2014年にオーストラリア・ウィーン大学 研究チームが『日本の山村におけるアクティブ・エイジング』をテーマに制作したドキュメンタリーです。
【解説】
日本は、高齢化率が世界で一番高い国である。
人口の約25%は65歳以上で今後さらに高齢化の急速が予測されており、
2050年には高齢者が人口の4割を占めると言われている。
高齢化は日本の地方、特に中山間地域で中心に確実に進んでいる。
多くの場合、地元での就職や通勤が困難な為、若者は都会、特に東京、横浜、大阪、名古屋などへ移る傾向がみられ、
若者は村から離れ、高齢者が残る現状となっている。
最近メディアで話題となっているキーワードの一つに『限界集落』という言葉がある。
それは高齢化率が50%以上の集落を指す。
オーストラリア・ウィーン大学 研究チームは1年間 『日本の山村におけるアクティブ・エイジング』をテーマに、2人の研究員が秋と夏、
計4か月間長野県南相木村と北相木村、そして山梨県小菅村に滞在し、現地調査を行った。
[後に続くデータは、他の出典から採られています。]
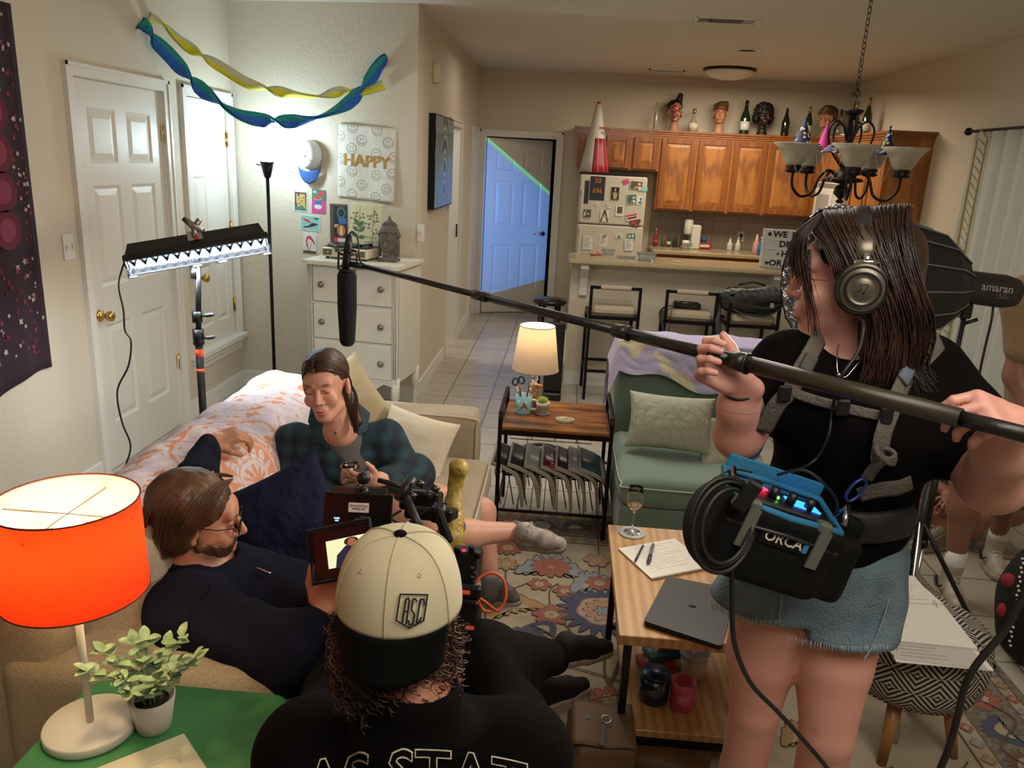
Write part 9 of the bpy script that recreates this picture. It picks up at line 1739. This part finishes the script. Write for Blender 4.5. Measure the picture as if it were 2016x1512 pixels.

3つの山村は、日本アルプス地域に位置し、それぞれ東京から車で約3時間の距離にある。人口は700人から1100人で、高齢化率は高く、
特に小菅村では人口のほぼ半数が65歳以上である。
冬が厳しいため、冬期には都会に住んでいる子供の住宅に移る高齢者もいる。
研究プロジェクトの目的はこれからの山村に暮らす高齢者の日常、特にアクティブ・エイジングの実態、現状を調べることであった。
研究員は行政、福祉、大学教授等の専門家へインタビュー、さらに現地の村民との交流を通して調査を行った。
調査内容は高齢者の活動、移動性(モビリティー)、健康状態、交流、高齢者対象のサービスの利用、子供や村民からの支援、また日常生活の喜びや不満など、主に32人の高齢者へのインタビューを中心としたフィールドワークが元となっている。このドキュメンタリーはその中でも特に2人、西沢しま子と菊池源市に焦点を当てている。